My family never had a boat when I was a kid, and it wasn’t until I had a family of my own that we borrowed a 15-foot Coleman canoe from a friend. I was smitten by the freedom that having greater access to myriad bodies of water in our area. We took that canoe to Hagg Lake in Yamhill County, to Sturgeon Lake on Sauvie Island, down the Willamette, Molalla, and Tualatin Rivers. There was something very exciting about paddling so near the city yet reach places that seemed remote because they could not be accessed without a boat.


Soon my interest in boats developed into a passion for building boats. I started with a Pygmy Boats kayak kit. Then I built a Greenland kayak using Christopher Cunningham’s book as a guide. I bought Robert Morris’s book “Building the Skin-on-Frame Boat,” which included several different boat designs. One fascinating boat in the Morris book is the coracle. This is a very basic skin boat made from willow or hazel rods or from lath. In Scotland and Wales coracles were made from lath; in Ireland they were more often made from round rods. Because of my Irish heritage, and the fact that I like to eat hazelnuts, I was drawn to the Irish style of boat making.


In spring 2008 I began making coracles and currachs (a larger version of a coracle) using mostly hazel sticks because they are so plentiful in the Willamette Valley. They are found on farmland throughout the valley, but rogue plants can be found almost anywhere in the north Willamette Valley. Coracles are fascinating small craft because they are so buoyant and durable. Used as fishing boats, these almost round boats are paddled off the front using a figure eight stroke. Any other stroke and the boat spins in circles. Coracles are not fast boats in flat water, but they are surprisingly effective on moderate moving water having some of the qualities of a rubber raft. Since making coracles and currachs, I have branched out into making many other types of boats, including kayaks, canoes, and even a stand-up paddle board.

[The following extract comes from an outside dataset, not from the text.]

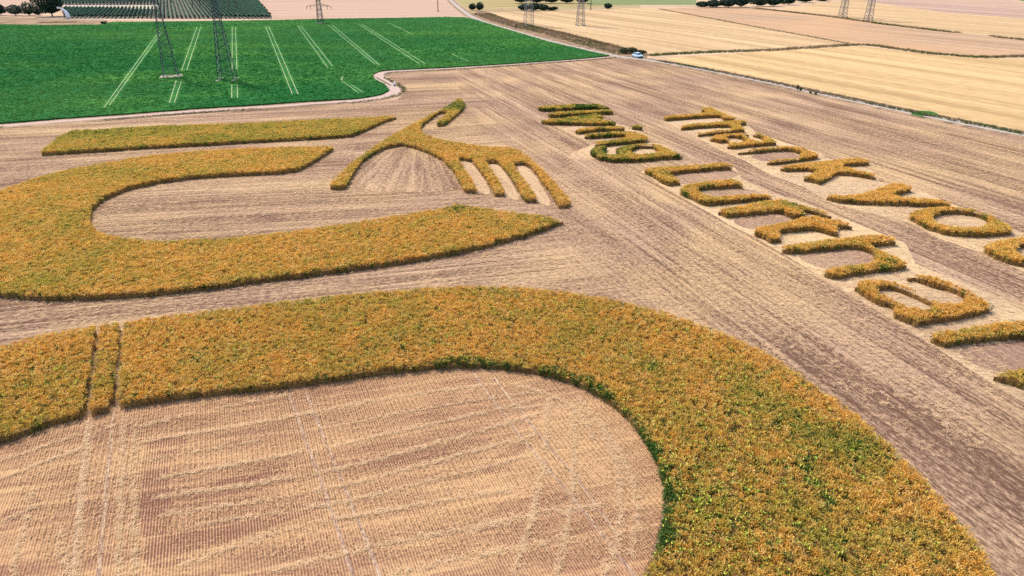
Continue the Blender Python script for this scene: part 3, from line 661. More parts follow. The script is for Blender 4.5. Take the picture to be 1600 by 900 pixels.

This Hazelwood Boats website documents some of my experiences with building small boats. Building boats may not be in my blood—at least not through any direct lineage I know of, but I cannot help but wonder if some of my Irish ancestors fished the rivers in Ireland in search of salmon. While I am not a fisherman—I could probably recall every fish I have caught—but I do plan to return to the water with a variety of watercraft that I will make with my own hands.